There weren’t enough votes to pass the proposal, but there weren’t enough to kill or delay it, either, according to Kinnear. That would have required at least one council member who supports the sales tax to endorse delaying it.

Knowing that Mumm had already been asking Woodward to find an alternative to fund affordable housing, Beggs looked to her and Kinnear for a quick resolution that would earn their support.

Out of public view and as the 6 p.m. legislative session approached, council members drafted a compromise: The tax would be delayed by three months and imposed only if the city fails to find an alternative source of revenue, estimated at $5.8 million annually.

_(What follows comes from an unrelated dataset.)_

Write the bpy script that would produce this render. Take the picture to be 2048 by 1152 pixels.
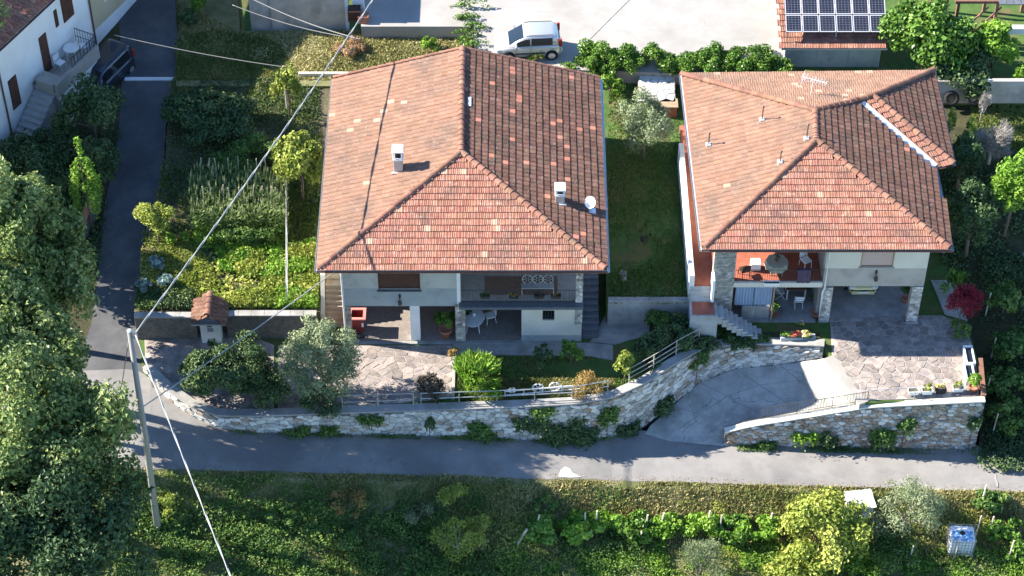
import bpy, bmesh, math, random
import numpy as np
from mathutils import Vector, Matrix
random.seed(7)
for o in list(bpy.data.objects): bpy.data.objects.remove(o)
S = bpy.context.scene
COL = S.collection
R = math.radians
# ---------------------------------------------------------------- camera, sky, sun, exposure
F = 4400.0; H = 77.4; Q = math.sqrt(.5)
cd = bpy.data.cameras.new('camera'); cam = bpy.data.objects.new('camera', cd); COL.objects.link(cam)
cam.location = (0, -H, H); cam.rotation_euler = (R(45), 0, 0)
cd.sensor_width = 36; cd.lens = F/2048*36; cd.clip_start = 1; cd.clip_end = 2000
S.camera = cam
SUN_EL, TRAVEL = 34.0, 10.8          # elevation; light travels towards +x, a little towards the viewer
w = bpy.data.worlds.new('World'); S.world = w; w.use_nodes = True
nt = w.node_tree; nt.nodes.clear()
sky = nt.nodes.new('ShaderNodeTexSky'); sky.sky_type = 'NISHITA'; sky.sun_disc = False
sky.sun_elevation = R(SUN_EL); sky.sun_rotation = R(270+TRAVEL); sky.altitude = 200
sky.air_density = 1.0; sky.dust_density = 0; sky.ozone_density = 6
bg = nt.nodes.new('ShaderNodeBackground'); bg.inputs['Strength'].default_value = .108
wo = nt.nodes.new('ShaderNodeOutputWorld')
nt.links.new(sky.outputs[0], bg.inputs[0]); nt.links.new(bg.outputs[0], wo.inputs[0])
sl = bpy.data.lights.new('sun', 'SUN'); sun = bpy.data.objects.new('sun', sl); COL.objects.link(sun)
sl.energy = 5.0; sl.angle = R(.5); sl.color = (1, .93, .82)
tv = Vector((math.cos(R(TRAVEL))*math.cos(R(SUN_EL)), -math.sin(R(TRAVEL))*math.cos(R(SUN_EL)), -math.sin(R(SUN_EL))))
sun.rotation_euler = tv.to_track_quat('-Z', 'Y').to_euler(); sun.location = (-60, 12, 60)
S.view_settings.view_transform = 'Standard'; S.view_settings.look = 'None'
S.view_settings.exposure = 1.62; S.view_settings.gamma = 1; S.view_settings.use_curve_mapping = False

# ---------------------------------------------------------------- survey helpers (a photo point and a known level or plane give a place)
def P(px, py, z=0.0):
    u = (px-1024)/F; v = (py-576)/F
    t = (H-z)/(Q*(1+v))
    return Vector((u*t, -H+Q*(1-v)*t, z))
def PY(px, py, Y):
    u = (px-1024)/F; v = (py-576)/F
    t = (Y+H)/(Q*(1-v))
    return Vector((u*t, Y, H-Q*(1+v)*t))
def zr(x):
    return float(np.interp(1024+41.8*x, [200, 300, 440, 520, 900, 1225, 1500, 1950, 2200, 3000], [-.1, -.15, -.6, -.95, -1.75, -2.45, -2.8, -3.15, -3.4, -4.2]))
def PR(px, py):
    z = -1.5
    for _ in range(6): p = P(px, py, z); z = zr(p.x)
    return P(px, py, z)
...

Woodward is concerned about imposing the sales tax, particularly given that the economy was battered in 2020. Meanwhile, property taxes will increase by 1% and utility rates by 2.9% in 2021, creating a “cumulative effect,” Coddington argued. Locating an alternative revenue source during the three-month delay will be challenging, Coddington said.

Surprise

With its action on Monday, the council struggled to pass a tax that it had strongly lobbied the state Legislature to allow for two years in a row.

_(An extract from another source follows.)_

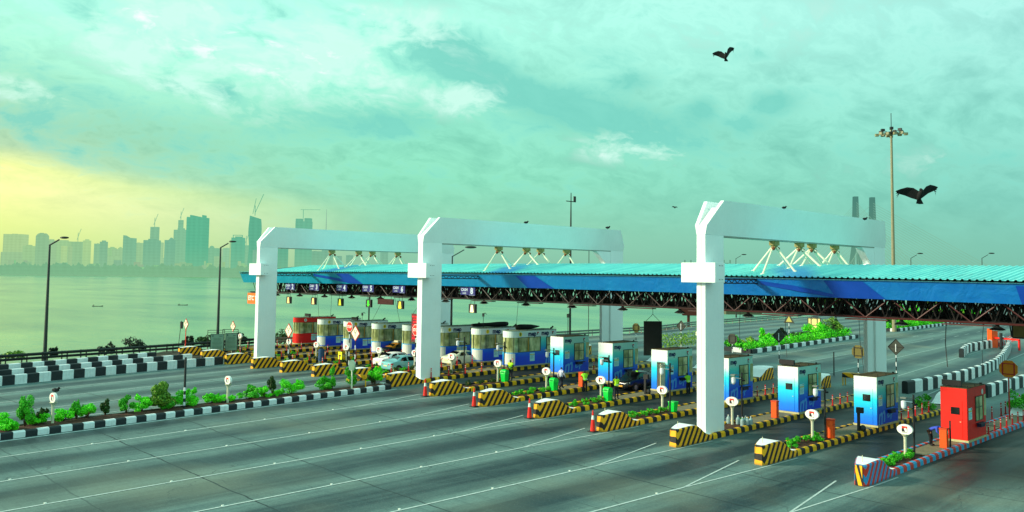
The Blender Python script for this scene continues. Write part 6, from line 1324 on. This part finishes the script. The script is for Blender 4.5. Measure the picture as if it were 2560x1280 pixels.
# ------------------------------------------------------------------ people
SKIN = (118, 76, 52)
def person(loc, rz, lab, vest=None, shirt=(40, 46, 60), trousers=(22, 24, 32), pose='stand', sc_=1.0):
    t = thing('person', lab, 'person', loc, rz); t.scale = (sc_,)*3
    J = {'pel': (0, 0, .90), 'wst': (0, 0, 1.05), 'chs': (0, 0, 1.28), 'nck': (0, 0, 1.44), 'ntp': (.01, 0, 1.50), 'hd': (.02, 0, 1.59), 'top': (.01, 0, 1.68)}
    for s_, k_ in ((1, 'L'), (-1, 'R')): J.update({'sh'+k_: (0, s_*.17, 1.38), 'el'+k_: (-.03, s_*.24, 1.12), 'wr'+k_: (.06, s_*.23, .88), 'hp'+k_: (0, s_*.09, .86), 'kn'+k_: (.02, s_*.11, .47), 'an'+k_: (0, s_*.12, .08), 'to'+k_: (.16, s_*.14, .03)})
    if pose == 'hands_back': J.update({'elL': (-.10, .26, 1.12), 'wrL': (-.20, .08, 1.0), 'elR': (-.10, -.26, 1.12), 'wrR': (-.20, -.06, .97)})
    if pose == 'hands_front': J.update({'elL': (.04, .26, 1.12), 'wrL': (.22, .08, 1.03), 'elR': (.04, -.26, 1.12), 'wrR': (.22, -.06, 1.0)})
    if pose == 'reach': J.update({'elL': (.20, .26, 1.22), 'wrL': (.44, .2, 1.2), 'elR': (.2, -.22, 1.2), 'wrR': (.46, -.14, 1.16), 'chs': (.06, 0, 1.28), 'nck': (.11, 0, 1.43), 'ntp': (.13, 0, 1.49), 'hd': (.16, 0, 1.58), 'top': (.16, 0, 1.67), 'shL': (.08, .17, 1.38), 'shR': (.08, -.17, 1.38)})
    if pose == 'walk': J.update({'knL': (.2, .1, .5), 'anL': (.34, .11, .1), 'toL': (.5, .12, .06), 'knR': (-.08, -.1, .48), 'anR': (-.36, -.11, .14), 'toR': (-.24, -.12, .03), 'elL': (-.12, .25, 1.14), 'wrL': (-.06, .26, .92), 'elR': (.06, -.25, 1.13), 'wrR': (.2, -.23, .94)})
    if pose == 'bend': J.update({'wst': (.08, 0, 1.0), 'chs': (.32, 0, 1.1), 'nck': (.46, 0, 1.12), 'ntp': (.51, 0, 1.11), 'hd': (.60, 0, 1.07), 'top': (.68, 0, 1.02), 'shL': (.40, .18, 1.12), 'shR': (.40, -.18, 1.12), 'elL': (.44, .26, .88), 'wrL': (.58, .2, .72), 'elR': (.44, -.26, .88), 'wrR': (.58, -.16, .74), 'pel': (-.06, 0, .88), 'hpL': (-.06, .09, .85), 'hpR': (-.06, -.09, .85)})
    rad = {'pel': (.15, .115), 'wst': (.145, .10), 'chs': (.175, .115), 'nck': (.06, .06), 'ntp': (.052, .055), 'hd': (.078, .095), 'top': (.05, .06), 'sh': (.068, .068), 'el': (.043, .043), 'wr': (.028, .03), 'hp': (.095, .095), 'kn': (.062, .062), 'an': (.042, .042), 'to': (.04, .032)}
    E_ = [('pel', 'wst', 't'), ('wst', 'chs', 't'), ('chs', 'nck', 't'), ('nck', 'ntp', 'h'), ('ntp', 'hd', 'h'), ('hd', 'top', 'h')]
    for k_ in 'LR': E_ += [('chs', 'sh'+k_, 't'), ('sh'+k_, 'el'+k_, 'a'), ('el'+k_, 'wr'+k_, 'f'), ('pel', 'hp'+k_, 'l'), ('hp'+k_, 'kn'+k_, 'l'), ('kn'+k_, 'an'+k_, 'l'), ('an'+k_, 'to'+k_, 's')]
    V = dict((k_, Vector(v)) for k_, v in J.items())
    for k_, s_ in (('L', 1), ('R', -1)):
        w_ = V['wr'+k_]; dr = (w_-V['el'+k_]).normalized(); sd_ = Vector((0, s_, 0)).cross(dr).normalized() if abs(dr.z) > .5 else Vector((0, s_, 0)); sd_ = (Vector((1, 0, 0))-dr*dr.x).normalized() if abs(dr.z) > .5 else sd_
        V['pm'+k_] = w_+dr*.07; rad['pm'] = (.030, .020); E_.append(('wr'+k_, 'pm'+k_, 'd'))
        for q, (o_, ln) in enumerate(((-.027, .062), (-.009, .075), (.009, .07), (.027, .055))):
            a, b_ = 'f%d'%q+k_, 'g%d'%q+k_; V[a] = V['pm'+k_]+dr*.03+sd_*o_; V[b_] = V[a]+dr*ln*.8+dr.cross(sd_)*.02*s_; E_ += [('pm'+k_, a, 'd'), (a, b_, 'd')]
            rad['f%d'%q] = (.010, .010); rad['g%d'%q] = (.0075, .0075)
        V['th'+k_] = w_+dr*.05+sd_*.045; rad['th'] = (.0095, .0095); E_.append(('wr'+k_, 'th'+k_, 'd'))
    ks = list(V); ix = {k_: i for i, k_ in enumerate(ks)}
    me = bpy.data.meshes.new('body'); me.from_pydata([V[k_] for k_ in ks], [(ix[a], ix[b_]) for a, b_, _ in E_], [])
    o = bpy.data.objects.new('body', me); col.objects.link(o); sk = o.modifiers.new('k', 'SKIN'); sk.use_smooth_shade = True; sb = o.modifiers.new('s', 'SUBSURF'); sb.levels = sb.render_levels = 1
    for i, k_ in enumerate(ks):
        r_ = rad.get(k_) or rad.get(k_[:-1]); me.skin_vertices[0].data[i].radius = r_; me.skin_vertices[0].data[i].use_root = (k_ == 'pel')
    dg = bpy.context.evaluated_depsgraph_get(); ev = bpy.data.meshes.new_from_object(o.evaluated_get(dg)); bpy.data.objects.remove(o); ev.name = 'body'
    def cls(p):
        best = None
        for a, b_, c_ in E_:
            A_, B_ = V[a], V[b_]; d_ = B_-A_; u_ = max(0, min(1, (p-A_).dot(d_)/max(d_.length_squared, 1e-9))); q = (p-(A_+d_*u_)).length-.6*(rad.get(a) or rad.get(a[:-1]))[0]
            if best is None or q < best[0]: best = (q, c_, p.z)
        return best[1]
    cl_ = [cls(p.center) for p in ev.polygons]; vn_ = [v.normal.copy() for v in ev.vertices]; vc = [v.co.copy() for v in ev.vertices]
    SK = M('skin_brown', SKIN, .6, .1); ev.materials.clear(); ev.materials.append(SK)
    for p in ev.polygons: p.material_index = 0; p.use_smooth = True
    bo = bpy.data.objects.new('body', ev); col.objects.link(bo); bo.parent = t
    hd_, tp = V['hd'], V['top']; upv = (tp-V['ntp']).normalized(); fwv = Vector((1, 0, 0))-upv*upv.x; fwv.normalize(); sdv = upv.cross(fwv)
    mb = MB(); mb.sphere(hd_+fwv*.095-upv*.01, (.018, .014, .022), 6, 4)
    for s_ in (-1, 1): mb.sphere(hd_+sdv*s_*.078, (.016, .012, .03), 6, 4)
    mb.build('nose_and_ears', SK, bo); mb = MB()
    for s_ in (-1, 1): mb.sphere(hd_+fwv*.088+sdv*s_*.03+upv*.015, .01, 6, 4)
    mb.add([hd_+fwv*.092-upv*.045+sdv*a for a in (-.025, .025)]+[hd_+fwv*.09-upv*.055+sdv*a for a in (.022, -.022)], [(0, 1, 2, 3)]); mb.build('eyes_and_mouth', M('eye_dark', (30, 18, 16), .4, .1), bo)
    def shell(name, pred, off, mt):
        mb = MB(); used = {}; 
        for p, c_ in zip(ev.polygons, cl_):
            if pred(p, c_):
                idx = []
                for v in p.vertices:
                    if v not in used: used[v] = len(mb.v); mb.v.append(tuple(vc[v]+vn_[v]*off))
                    idx.append(used[v])
                mb.f.append(tuple(idx)); mb.m.append(0)
        if mb.f: mb.build(name, mt, t, smooth=True)
    shell('shirt', lambda p, c_: c_ in 't' or c_ == 'a' or (c_ == 'f' and pose != 'x'), .008, M('cloth_%d_%d_%d' % shirt, shirt, .8, .2, 8))
    shell('trousers', lambda p, c_: c_ == 'l' or (c_ == 't' and pose != 'bend' and p.center.z < .98), .014, M('cloth_%d_%d_%d' % trousers, trousers, .8, .2, 8))
    shell('shoes', lambda p, c_: c_ == 's', .012, BLACK)
    shell('hair', lambda p, c_: c_ == 'h' and ((p.center-hd_).dot(upv) > .02 or ((p.center-hd_).dot(fwv) < -.02 and (p.center-hd_).dot(upv) > -.06)), .012, M('hair_black', (14, 12, 12), .6, .2))
    if vest:
        shell('vest', lambda p, c_: c_ == 't' and p.center.z > .93 and p.center.z < 1.45, .03, M('hi_vis_%d' % vest[0], vest, .6, .08, 6))
        mb = MB(); 
        for x in (-.155, .155): mb.b2((x-.004, -.15, 1.02), (x+.004, .15, 1.065)); 
        mb.build('reflective_tape', WHITE, t)
    return t
V1, V2 = (196, 252, 30), (150, 232, 40)
for q, n_, rz, lab, vest, shirt, pose in (((1284, 953), 9, 200, 'guard in a yellow-green vest with hands folded, beside the first green bin', V1, (40, 40, 50), 'hands_front'), ((1408, 974), 10, 5, 'man in a light shirt and dark trousers walking past a green bin', None, (206, 204, 226), 'walk'),
        ((1553, 1000), 11, 250, 'guard in a bright yellow-green vest standing beside the third green bin', V1, (36, 36, 48), 'hands_back')):
    P = G(*q, .28); Yn = (15-n_)*5.4; person((P.x, Yn-.35, g(P.x, Yn)+.28), R(rz), lab, vest, shirt, (28, 30, 44), pose, 1.0)
for n_, x, y, rz, lab in ((10, 16.6, -1.5, 95, 'guard in a green vest leaning at the window of the booth left of the open-door booth'), (11, 17.6, -1.6, 120, 'guard in a green vest bending over the black taxi'), (11, 0, 0, 0, '')):
    if not lab: continue
    P = onY({10: 1463, 11: 1715}[n_], {10: 938, 11: 975}[n_], (15-n_)*5.4-1.5)
for px, pb, n_, off, rz, lab, pose in ((1463, 935, 10, -1.55, 60, 'guard in a green vest at the window of the booth left of the open-door booth', 'reach'), (1590, 942, 11, 2.6, -30, 'guard in a green vest leaning over the black taxi', 'reach'), (1721, 975, 11, -1.6, 70, 'guard in a green vest at the window of the open-door booth', 'reach')):
    P = onY(px, pb, (15-n_)*5.4+off); person((P.x, P.y, g(P.x, P.y)+(.05 if off < 2 else .0)), R(rz), lab, V2, (24, 26, 34), (20, 22, 30), pose)
P = booths[15].location; c0 = G(2366, 1120, .28); person((c0.x+.10, .28, g(c0.x, 0)+.28), R(-90), 'person in a blue check shirt bending over behind the tall orange cabinet', None, (60, 84, 200), (14, 16, 22), 'bend', 1.0)
# ------------------------------------------------------------------ birds
BM_ = M('bird_black', (18, 24, 26), .8, .3)
def bird(px, py, span_px, dist, lab, lift=(.3, .35), roll=0., perch=False):
    r = ray(px, py); P = CAM+r.normalized()*dist; S_ = span_px/2184*dist; t = thing('bird', lab, 'bird', P, -YAW); t.rotation_euler = (0 if perch else R(-40), roll, -YAW)
    mb = MB()
    if perch:
        mb.sphere((0, 0, 0), (S_*.5, S_*.22, S_*.26), 8, 6); mb.sphere((S_*.42, 0, S_*.24), S_*.16, 6, 5); mb.add([(S_*.56, 0, S_*.26), (S_*.56, 0, S_*.18), (S_*.78, 0, S_*.2)], [(0, 1, 2)]); mb.add([(-S_*.4, -.02, 0), (-S_*.4, .02, .0), (-S_*.95, .03, -S_*.14), (-S_*.95, -.03, -S_*.14)], [(0, 1, 2, 3)]); mb.tube((0, 0, -S_*.2), (0, 0, -S_*.42), S_*.03)
        mb.build('body', BM_, t); return t
    mb.sphere((0, 0, 0), (S_*.065, S_*.19, S_*.07), 8, 6); mb.sphere((-S_*.02, -S_*.15, S_*.02), S_*.035, 6, 5); mb.add([(-.03*S_, .08*S_, 0), (.03*S_, .08*S_, 0), (.13*S_, .24*S_, -.07*S_), (.02*S_, .22*S_, -.09*S_), (-.05*S_, .22*S_, -.06*S_)], [(0, 1, 2, 3, 4)])
    mb.build('body', BM_, t, smooth=True)
    for s_, lf in ((-1, lift[0]), (1, lift[1])):
        h = S_/2; Pt = lambda u_, y, z: (s_*u_*h, y*h*1.45, z*h)
        mb = MB(); mb.add([Pt(.05, -.12, .03), Pt(.30, -.18, lf*.62), Pt(.55, -.16, lf*.92), Pt(.8, -.08, lf*1.0), Pt(1.0, .0, lf*1.02), Pt(.93, .09, lf*.9), Pt(.78, .12, lf*.85), Pt(.55, .16, lf*.66), Pt(.30, .2, lf*.3), Pt(.05, .2, -.05)], [tuple(range(10))])
        for q in range(5): a = .86+.03*q; mb.add([Pt(a-.1, .0+.03*q, lf*.97-.02*q), Pt(a-.08, .06+.03*q, lf*.90-.03*q), Pt(1.04-.03*q, .04+.06*q, lf*1.06-.06*q)], [(0, 1, 2)])
        mb.build('wing', BM_, t)
    return t
bird(2300, 487, 98, 30, 'large black kite gliding right of the floodlight mast', (.34, .42), R(-4))
bird(1814, 140, 56, 46, 'black bird high in the sky with raised wings', (.55, 1.0), R(-6))
bird(1687, 518, 14, 90, 'tiny bird flying left of the right portal', (.3, .1))
for px, py, lab, Yp in ((1315, 556, 'small crow perched left of the weather mast on the middle portal beam', 37), (1519, 569, 'small crow perched near the right end of the middle portal beam', 37), (1960, 519, 'small crow perched on the beam of the right portal', 9), (2162, 547, 'small crow perched near the far end of the right portal beam', 9)):
    P = onY(px, py, Yp-.9); bird(px, py, 11, (P-CAM).length, lab, perch=True)
P = CROWSIGN; bird(139, 975, 17, (P-CAM).length, 'crow perched on top of the leftmost oval sign', perch=True)
P = G(157, 1044, .3); bird(157, 1042, 12, (P-CAM).length, 'crow standing among the shrubs on the median', perch=True)
sc.render.engine = 'CYCLES'
for o in bpy.data.objects:
    if 'label' in o and len(o['label'].split()) > 16: open('/tmp/long.txt','a').write(o.name+' '+o['label']+chr(10))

State Rep. Marcus Riccelli was one of the legislators the council who worked earlier this year to pass the bill which authorized local governments to impose the tax.

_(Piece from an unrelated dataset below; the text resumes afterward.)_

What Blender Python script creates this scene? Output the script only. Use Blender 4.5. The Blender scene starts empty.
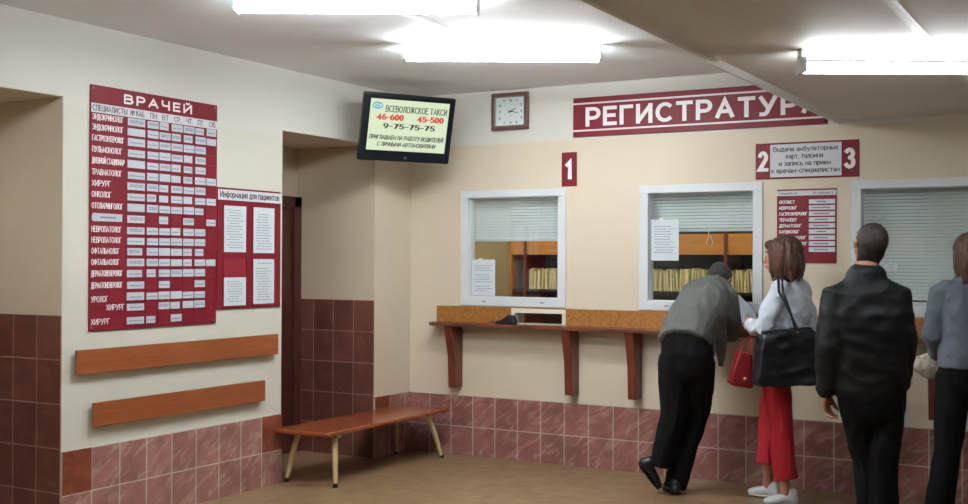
import bpy, bmesh, math, random
from mathutils import Vector, Matrix, noise
random.seed(7)
PI = math.pi
S = bpy.context.scene
COL = S.collection
Vc = Vector

# ------------------------------------------------------------------ measures
F_PX, YAW, PITCH, ROLL, EYE = 1150.6, math.radians(29.649), math.radians(.421), math.radians(.242), 1.57
YB, XA = 8.007, -5.26          # back wall plane (Y), left wall plane (X)
ZC, ZL = 2.922, 2.533          # high ceiling, low ceiling
XR = -6.036                    # far wall of the recesses
CAMP = Vc((0, 0, EYE))

def ray(px, py):
    u = (px-484)/F_PX; v = (252-py)/F_PX
    c, s = math.cos(ROLL), math.sin(ROLL); u, v = c*u-s*v, s*u+c*v
    d = Vc((u, 1, v))
    c, s = math.cos(PITCH), math.sin(PITCH); d = Vc((d.x, c*d.y-s*d.z, s*d.y+c*d.z))
    c, s = math.cos(YAW), math.sin(YAW)
    return Vc((c*d.x-s*d.y, s*d.x+c*d.y, d.z))
def PY(px, py, Y):
    d = ray(px, py); return CAMP + d*(Y/d.y)
def PZ(px, py, Z):
    d = ray(px, py); return CAMP + d*((Z-EYE)/d.z)
def PD(px, py, dep):
    return CAMP + ray(px, py)*dep
IR = Vc((math.cos(YAW), math.sin(YAW), 0))        # image right, in the world
AW = Vc((-math.sin(YAW), math.cos(YAW), 0))       # away from the viewer
UP = Vc((0, 0, 1))

# ------------------------------------------------------------------ materials
def srgb(r, g, b):
    f = lambda c: ((c/255+.055)/1.055)**2.4 if c/255 > .04045 else c/255/12.92
    return (f(r), f(g), f(b), 1)
def mat(name, rgb, rough=.6, metal=0, spec=.5, noise_amt=0, nscale=8, bump=0, bscale=60, emit=0, stretch=None, tex='uv', coat=0):
    m = bpy.data.materials.new(name); m.use_nodes = True
    nt = m.node_tree; N = nt.nodes; L = nt.links
    b = N['Principled BSDF']
    c = srgb(*rgb)
    b.inputs['Base Color'].default_value = c
    b.inputs['Roughness'].default_value = rough
    b.inputs['Metallic'].default_value = metal
    b.inputs['Specular IOR Level'].default_value = spec
    if coat: b.inputs['Coat Weight'].default_value = coat; b.inputs['Coat Roughness'].default_value = .12
    if emit:
        b.inputs['Base Color'].default_value = (.01, .01, .01, 1)
        b.inputs['Emission Color'].default_value = c
        b.inputs['Emission Strength'].default_value = emit
    if noise_amt or bump:
        tc = N.new('ShaderNodeTexCoord'); mp = N.new('ShaderNodeMapping')
        L.new(tc.outputs['Object'], mp.inputs[0])
        if stretch: mp.inputs['Scale'].default_value = stretch
    if noise_amt:
        nz = N.new('ShaderNodeTexNoise'); nz.inputs['Scale'].default_value = nscale; nz.inputs['Detail'].default_value = 6
        L.new(mp.outputs[0], nz.inputs[0])
        rp = N.new('ShaderNodeValToRGB')
        k0, k1 = 1-noise_amt, 1+noise_amt
        rp.color_ramp.elements[0].position = .3; rp.color_ramp.elements[1].position = .7
        rp.color_ramp.elements[0].color = (c[0]*k0, c[1]*k0, c[2]*k0, 1)
        rp.color_ramp.elements[1].color = (min(1, c[0]*k1), min(1, c[1]*k1), min(1, c[2]*k1), 1)
        L.new(nz.outputs[0], rp.inputs[0]); L.new(rp.outputs[0], b.inputs['Base Color'])
    if bump:
        n2 = N.new('ShaderNodeTexNoise'); n2.inputs['Scale'].default_value = bscale; n2.inputs['Detail'].default_value = 4
        L.new(mp.outputs[0], n2.inputs[0])
        bp = N.new('ShaderNodeBump'); bp.inputs['Strength'].default_value = bump; bp.inputs['Distance'].default_value = .01
        L.new(n2.outputs[0], bp.inputs['Height']); L.new(bp.outputs[0], b.inputs['Normal'])
    return m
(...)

He knew prior to Monday’s vote that some council members had concerns.

“The city of Spokane, in their legislative agenda, came to us as legislators and said this is a top priority, so I was a little bit frustrated when I heard it might not go forward,” Riccelli said. “I communicated with council members that, yes, there might be additional communication (to the public) that is needed, but this is an important tool that you asked for.”

The funding for affordable housing would be a “game changer” for years to come, Riccelli argued, and worth imposing even in a dark economic climate.

“The goal is to reverse the trend of housing disinvestment and prioritize the working poor and our aging populations,” Riccelli said. “There’s a lot of people struggling, but I think when it comes to housing we’re woefully inadequate.”